The present government is taking particular interest in favouring mining companies, whereas all those opposing the large projects – the movements and their leaders – are branded as anti-nationals, extremists, Naxalites, anti-deve lopment, etc. Even as the state government is hell-bent on pushing projects through, the repression by the state has increased manifold in adivasi areas during the last three years; and even constitutional rights have been violated in Orissa. The present bias and interest of the Orissa government and consequent overzealousness of the police only suggests that more arrests, torture, lathicharge and grievous incidents of police firing would take place in the state.
Thousands of adivasis, dalits and poor peasants who, as part of people’s movements, constitute a stumbling block against the looting of people’s resources are all facing the ruthlessness of Naveen Patnaik, the “democratically elected” “CEO” of Orissa.

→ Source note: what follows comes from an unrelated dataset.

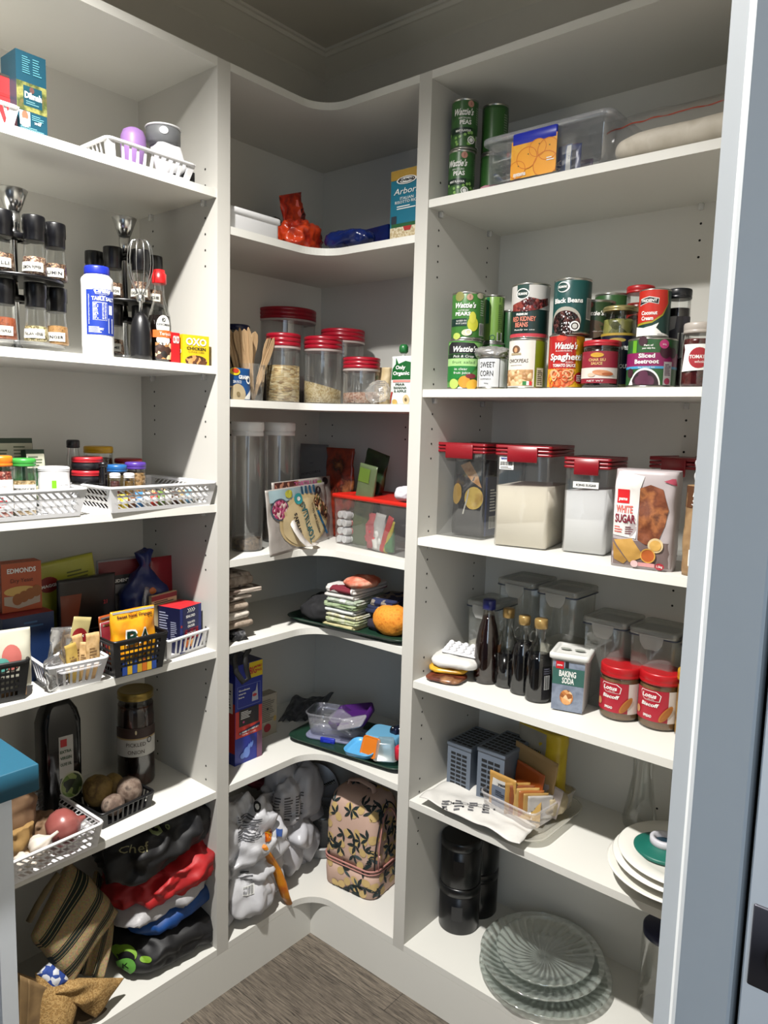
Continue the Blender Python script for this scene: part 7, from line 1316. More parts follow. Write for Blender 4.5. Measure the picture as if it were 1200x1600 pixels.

Saroj Mohanty is only the latest in a long list of those facing such harassment in a state, where development is a “myth”.
Notes
1 The Kalinganagar industrial area, established in the 1990s in Jajpur district in the coastal region, has become a steel hub of Orissa, one, because of its proximity to Sukinda Mines, Asia’s larges iron ore mines and two, because of the SEZ status granted to many steel companies. The companies that would prosper from the nearly 25,000 acres industrial area include Nilachal Ispat Nigam, MESCO, Jndal, VISA, Tatas, Uttam Galva, Orion, Mithal, Rohit and Dinabandhu. A few companies had started their operations but the shocking Kalinganagar firing (January 2, 2006) has halted the progress temporarily. It is estimated that nearly 5,000 families who have settled there for generations would be thrown out once this industrial area is fully developed. The Brahmani river which flows nearby would work as a natural sewage to carry pollutants, causing death to and affect the lives of thousands of peasants and fishermen residing downstream.
2 Indian People’s Tribunal, Kashipur: An Enquiry into Mining and Human Rights Violations in Kashipur, Orissa, October 2006.